Ama tabii politikaya kızıp sıyırmayalım kendimizi. Siyasetin o araçlarını bizler de üretiyoruz. İktidarı eleştirmek kolay ama politika üretmek işimize gelmiyor.

Grafik: Tarımsal sulama için kullanılan elektriğin miktarı (milyon kwh olarak sol sütun) ve önceki yılın aynı ayına göre değişimi (sağ sütun) 

KURAKLIK-20 ÇÖZÜM PROGRAMI 

O zaman çözüme geçelim. Bu kuraklık popülizmine karşı ne yapacağız? Salgında kuraklık meselesine dair biz ne önereceğiz?

Birincisi, kuraklık konusunda belediyenizi inceleyin. Su politikalarını ölçüyor mu, raporluyor mu, halka açık olarak paylaşıyor mu? Bilmeden politika üretemezsiniz. Bunu belediye başkanlarınıza anlatın. Böyle yapmayanlara inanmayın.

İkincisi, faturayı asla halka çıkarmalarına izin vermeyin. O politikaları kurgulayanlar sorumlu. Ayrıca halka dürüst olsunlar. Emin olun doğrular bu ülkede en birleştirici şeydir, sorumluluk verir.

Üçüncüsü, belediyenin yasal sorumluluklarını örtbas etmesine göz yummayın. Yasal olarak öyle görev ve yetkileriniz var ki, bunları bilmeden siyaset yaparsanız kaybeden kent olur. Mesela Ankara’da sokak ortasında deterjanla araba yıkayabilir, o suyu caddeye, ağaç dibine boşaltabilirsiniz. Ama buna hiçbir belediye müdahale etmiyorsa yasal sorumluluklarını örtbas ettikleri, mevzuatı uygulamadıkları, görev ve yetkilerini kullanmadıkları anlamına geliyor.

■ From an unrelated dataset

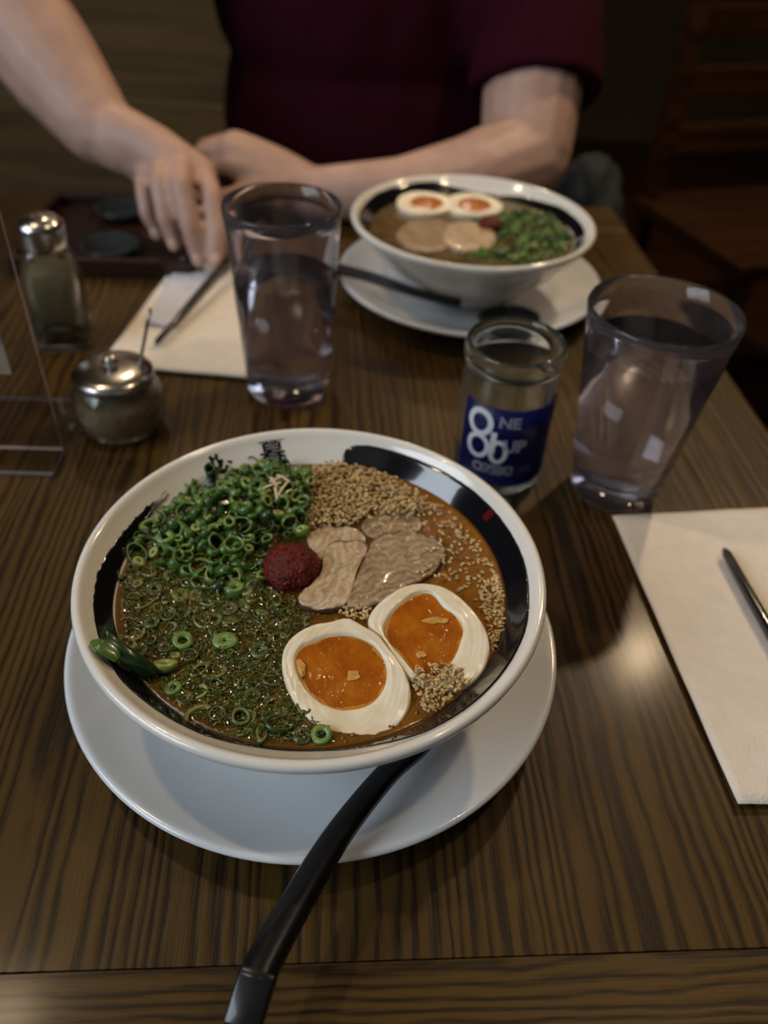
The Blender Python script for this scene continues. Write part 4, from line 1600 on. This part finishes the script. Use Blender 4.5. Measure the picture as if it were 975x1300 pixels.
d2.location = (-0.285, 0.808, 0.0072)
tag(d2, 'small grey sauce dish at the far edge of the tray, below the wrist', 'dish', 'sauce dishes')

# ------------------------------------------------------------------ person
pr = empty('person', V((-0.05, 1.14, FLOOR)), 'person in a maroon short-sleeved T-shirt seated behind the far bowl, reaching over the napkin', 'person')
PO = V((-0.05, 1.14, FLOOR))
bm = bmesh.new()


def chain(pts, rad):
    capsule_chain(bm, [V(p) - PO for p in pts], rad)


# legs, trunk, neck, head
for s in (-1, 1):
    chain([(-0.05 + s * 0.10, 1.22, -0.235), (-0.05 + s * 0.13, 0.98, -0.225), (-0.05 + s * 0.15, 0.80, -0.225), (-0.05 + s * 0.15, 0.80, -0.45), (-0.05 + s * 0.15, 0.82, -0.665)], [0.095, 0.085, 0.062, 0.056, 0.040])
    chain([(-0.05 + s * 0.15, 0.83, -0.705), (-0.05 + s * 0.16, 0.70, -0.720)], [0.036, 0.028])
ellipsoid(bm, V((-0.05, 1.22, -0.20)) - PO, (0.175, 0.125, 0.12))
ellipsoid(bm, V((-0.05, 1.18, 0.00)) - PO, (0.165, 0.120, 0.20))
ellipsoid(bm, V((-0.05, 1.16, 0.18)) - PO, (0.175, 0.115, 0.17))
chain([(-0.23, 1.13, 0.29), (-0.05, 1.15, 0.33), (0.13, 1.13, 0.29)], [0.058, 0.065, 0.058])
chain([(-0.05, 1.14, 0.34), (-0.05, 1.10, 0.44)], [0.062, 0.055])
ellipsoid(bm, V((-0.05, 1.085, 0.545)) - PO, (0.073, 0.092, 0.105))
ellipsoid(bm, V((-0.05, 1.045, 0.480)) - PO, (0.048, 0.052, 0.045))
chain([(-0.05, 0.995, 0.560), (-0.05, 0.975, 0.525)], [0.009, 0.015])
for s in (-1, 1):
    ellipsoid(bm, V((-0.05 + s * 0.075, 1.09, 0.535)) - PO, (0.010, 0.020, 0.032))
ellipsoid(bm, V((-0.05, 0.998, 0.487)) - PO, (0.024, 0.010, 0.009))
# right arm (reaching over the napkin)
RW = V((-0.292, 0.800, 0.094))
chain([(-0.23, 1.12, 0.30), (-0.34, 1.02, 0.27), (-0.452, 0.930, 0.238), (-0.385, 0.876, 0.176), (-0.335, 0.835, 0.130), RW], [0.060, 0.053, 0.048, 0.054, 0.046, 0.035])
kn = [V((-0.240, 0.768, 0.072)), V((-0.222, 0.757, 0.080)), V((-0.203, 0.753, 0.080)), V((-0.186, 0.758, 0.073))]     # little .. index
for q in kn:
    chain([RW, RW.lerp(q, 0.55) + V((0, 0, 0.001 if q is kn[0] else 0.004)), q], [0.031, 0.026 if q is kn[0] else 0.021, 0.0145 if q is kn[0] else 0.0130])
FINGERS = [
    [kn[0], (-0.238, 0.738, 0.066), (-0.233, 0.722, 0.045), (-0.226, 0.722, 0.029)],
    [kn[1], (-0.218, 0.722, 0.075), (-0.211, 0.703, 0.050), (-0.205, 0.702, 0.028)],
    [kn[2], (-0.196, 0.714, 0.076), (-0.187, 0.694, 0.048), (-0.181, 0.690, 0.020)],
    [kn[3], (-0.172, 0.722, 0.066), (-0.164, 0.698, 0.040), (-0.164, 0.686, 0.020)]]
for f, r in zip(FINGERS, (0.0082, 0.0095, 0.0100, 0.0098)):
    chain(f, [r + 0.0015, r, r * 0.92, r * 0.82])
chain([RW + V((0.03, -0.012, -0.012)), (-0.220, 0.760, 0.048), (-0.192, 0.724, 0.034), (-0.178, 0.700, 0.022)], [0.020, 0.016, 0.0115, 0.0095])
# left arm resting on the table edge behind the bowl
EL = V((0.132, 0.935, 0.050))
LW = V((-0.095, 0.848, 0.0275))
chain([(0.13, 1.12, 0.30), (0.138, 1.02, 0.155), EL, (0.070, 0.885, 0.042), (0.0, 0.853, 0.034), LW], [0.062, 0.060, 0.050, 0.042, 0.034, 0.026])
kl = [V((-0.168, 0.884, 0.060)), V((-0.178, 0.872, 0.067)), V((-0.182, 0.858, 0.064)), V((-0.178, 0.846, 0.052))]
for q in kl:
    chain([LW, LW.lerp(q, 0.55), q], [0.026, 0.021, 0.0130])
for q, r in zip(kl, (0.0095, 0.0100, 0.0095, 0.0082)):
    chain([q, q + V((-0.032, 0.000, -0.008)), q + V((-0.040, -0.006, -0.030)), q + V((-0.018, -0.010, -0.038 if q.z > 0.055 else -0.032))], [r + 0.001, r, r * 0.92, r * 0.85])
chain([LW + V((-0.03, -0.012, 0.004)), (-0.145, 0.834, 0.036), (-0.172, 0.824, 0.028), (-0.195, 0.826, 0.022)], [0.019, 0.0145, 0.0110, 0.0095])
body = remeshed('body', bm, 0.0035, MT['skin'], pr, 5)
# finger nails on the reaching hand
for f in FINGERS:
    q, p = V(f[3]), V(f[2])
    d = (q - p).normalized()
    out = V((0, -1, 0.2))
    out = (out - d * out.dot(d)).normalized()
    bm = bmesh.new()
    mt_ = Matrix((d.cross(out), d, out)).transposed()
    ellipsoid(bm, q - PO + out * 0.0072, (0.0050, 0.0062, 0.0012), mt_, 2)
    obj('finger_nail', bm, MT['nail'], body)
# shirt
bm = bmesh.new()
ellipsoid(bm, V((-0.05, 1.20, -0.12)) - PO, (0.200, 0.150, 0.12))
ellipsoid(bm, V((-0.05, 1.17, 0.02)) - PO, (0.200, 0.155, 0.22))
ellipsoid(bm, V((-0.05, 1.15, 0.17)) - PO, (0.205, 0.140, 0.18))
chain([(-0.23, 1.13, 0.29), (-0.05, 1.15, 0.325), (0.13, 1.13, 0.29)], [0.070, 0.078, 0.070])
for p, q in (((-0.23, 1.13, 0.29), (-0.385, 0.988, 0.258)), ((0.13, 1.13, 0.29), (0.137, 0.985, 0.100))):
    p, q = V(p) - PO, V(q) - PO
    d = q - p
    bmesh.ops.create_cone(bm, cap_ends=True, segments=32, radius1=0.072, radius2=0.076, depth=d.length, matrix=Matrix.Translation((p + q) / 2) @ d.to_track_quat('Z', 'Y').to_matrix().to_4x4())
remeshed('tshirt', bm, 0.006, MT['shirt'], pr, 3, lambda p: 0.006 * noise.noise(V((p.x * 9 + p.z * 5, p.y * 9, p.z * 4))) + 0.003 * noise.noise(V((p.x * 24, p.y * 24, p.z * 9))))
bm = bmesh.new()
for s in (-1, 1):
    chain([(-0.05 + s * 0.10, 1.22, -0.235), (-0.05 + s * 0.13, 0.98, -0.225), (-0.05 + s * 0.15, 0.80, -0.225), (-0.05 + s * 0.15, 0.80, -0.45), (-0.05 + s * 0.15, 0.82, -0.645)], [0.106, 0.096, 0.073, 0.070, 0.062])
ellipsoid(bm, V((-0.05, 1.22, -0.19)) - PO, (0.188, 0.138, 0.12))
remeshed('trousers', bm, 0.008, MT['jeans'], pr, 3)
bm = bmesh.new()
ellipsoid(bm, V((-0.05, 1.105, 0.575)) - PO, (0.080, 0.094, 0.088))
ellipsoid(bm, V((-0.05, 1.135, 0.530)) - PO, (0.076, 0.070, 0.080))
remeshed('hair', bm, 0.006, MT['hair'], pr, 2, lambda p: 0.003 * noise.noise(p * 60))
for s in (-1, 1):
    bm = bmesh.new()
    ellipsoid(bm, V((-0.05 + s * 0.031, 1.003, 0.548)) - PO, (0.013, 0.010, 0.009), None, 2)
    obj('eye', bm, MT['eye'], pr)

# ------------------------------------------------------------------ booth bench, jacket, far chair
bn = empty('booth_bench', V((-0.45, 1.36, FLOOR)), 'wooden booth bench with tall olive-brown plank back behind the person', 'bench')
bm = bmesh.new()
box(bm, (0.02, -0.02, 0.20), (1.68, 0.42, 0.40), 0.004)
obj('bench_box', bm, MT['darkwood'], bn, None, False)
bm = bmesh.new()
box(bm, (0.02, -0.03, 0.42), (1.68, 0.44, 0.04), 0.01)
obj('seat_cushion', bm, MT['cushion'], bn, None, False)
for k in range(3):
    bm = bmesh.new()
    box(bm, (-0.14, 0.215, 0.52 + 0.312 * k), (1.44, 0.03, 0.310), 0.0025)
    obj('back_plank', bm, MT['bench'], bn, None, False)

bm = bmesh.new()
bmesh.ops.create_icosphere(bm, subdivisions=5, radius=1.0)
for v in bm.verts:
    d = v.co.normalized()
    q = V((d.x * 0.060, d.y * 0.11, d.z * 0.150))
    q += d * (0.018 * noise.noise(d * 2.5) + 0.008 * noise.noise(V((d.x * 9, d.y * 4, d.z * 3))))
    q.z = max(q.z, -0.140)
    v.co = q
tag(obj('folded_jacket', bm, MT['jacket'], None, V((0.268, 1.18, -0.168))), 'dark teal cloth jacket bundled on the bench beside the elbow', 'jacket')

ch = empty('dining_chair', V((0.78, 1.75, FLOOR)), 'dark wooden chair standing in the dim room at the far right', 'chair', math.radians(20))
bm = bmesh.new()
box(bm, (0, 0, 0.44), (0.40, 0.40, 0.035), 0.006)
obj('seat', bm, MT['darkwood'], ch, None, False)
for sx in (-1, 1):
    for sy in (-1, 1):
        bm = bmesh.new()
        h_ = 0.42 if sy < 0 else 0.86
        box(bm, (sx * 0.175, sy * 0.175, h_ / 2), (0.036, 0.036, h_), 0.004)
        obj('leg', bm, MT['darkwood'], ch, None, False)
for z in (0.58, 0.69, 0.80):
    bm = bmesh.new()
    box(bm, (0, 0.175, z), (0.312, 0.02, 0.06), 0.004)
    obj('back_rail', bm, MT['darkwood'], ch, None, False)

# ------------------------------------------------------------------ pendant lamps (above the frame)
MT['shade'] = mat('black_enamel_shade', (0.02, 0.018, 0.016), 0.4, 0.1, 40)
m, nt, b = nodes('lamp_bulb_glow')
b.inputs['Emission Color'].default_value = (1.0, 0.72, 0.42, 1)
b.inputs['Emission Strength'].default_value = 18.0
MT['bulb'] = m
for k, (p, e) in enumerate(LAMPS):
    p = V(p)
    lp = empty('pendant_lamp', p, ['pendant lamp over the aisle right of the table', 'pendant lamp above the window side of the table', 'pendant lamp behind the booth', 'pendant lamp above the booth bench', 'pendant lamp above the right table edge'][k], 'lamp', 0, 'pendant lamps')
    obj('lamp_shade', lathe([(0.018, 0.14), (0.03, 0.13), (0.075, 0.03), (0.088, -0.02), (0.084, -0.02), (0.071, 0.03), (0.026, 0.125), (0.016, 0.135)], 40), MT['shade'], lp)
    bm = bmesh.new()
    bmesh.ops.create_uvsphere(bm, u_segments=20, v_segments=12, radius=0.022)
    obj('bulb', bm, MT['bulb'], lp, V((0, 0, 0.045)))
    bm = bmesh.new()
    bmesh.ops.create_cone(bm, cap_ends=True, segments=8, radius1=0.003, radius2=0.003, depth=2.10 - p.z - 0.14, matrix=Matrix.Translation((0, 0, 0.14 + (2.10 - p.z - 0.14) / 2)))
    obj('cord', bm, MT['black'], lp)
    l = bpy.data.lights.new('lamp_light', 'SPOT')
    l.energy = e * 4
    l.color = (1.0, 0.74, 0.47)
    l.spot_size = math.radians(130)
    l.spot_blend = 0.7
    l.shadow_soft_size = 0.03
    lo = bpy.data.objects.new('lamp_light', l)
    COL.objects.link(lo)
    lo.parent = lp
    lo.location = (0, 0, 0.015)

Dördüncüsü, belediyeniz yetki alanınızı suistimal etmesin. Ellerindeki raporları, somut verileri kuraklık meselesinden okurlarsa göz boyamak yerine somut işler üretebilirler.

Beşincisi, imar kararlarını ve asfalt ihalelerini durdurmalarını isteyin. Ankara Büyükşehir Belediyesi sadece aralık ayında 4,5 milyon ton asfalt ihalesine çıktı, 140’tan fazla imar kararını meclisten geçirdi, her yağmurda su basan battıçıktıların birini daha TRT kavşağına yapma kararı aldı. Gökçek dönemi ile yarışan bu politikalar bu kuraklığın daha şiddetli, gelen yağışın da sel felaketine dönmesinin garantisi.

Bu beş şartı yapmadan politika üretemezsiniz. Bu beş şart olmazsa sadece vatandaşı suçlarsınız, onun diş fırçalamasına laf edersiniz. Ama aklınıza hiçbir zaman “neden salgında şehirlerimizde el yıkanabilecek lavaboları kuramadık” sorusu gelmez ama deterjanla yer yıkama gösterileri gelir.

Herkesin bildiği ve beklediği kuraklık geldi. Bu kuraklığın köylüyü soyduğu biliniyordu ama kimse bunu söylemiyordu. Sadece tarımsal sulamada eylül ayında patlayan tüketimi, bu ülkede bir dram yaşandığını görebilirdiniz. Şimdi kuraklıkta suçu HES ve asfalt-beton şirketlerine değil, halka atma zamanı. Her 3 litre suyun bir litresinin kaçak ve kayıp olduğu ve bu konuda neredeyse pek ilerleyemediğimiz bir yerde gariban halkı suçlamak çok kolay. Ama ortada bir salgın var.

Ama salgından ve de kuraklıktan daha tehlikeli olan ise kuraklık fırsatçılığı.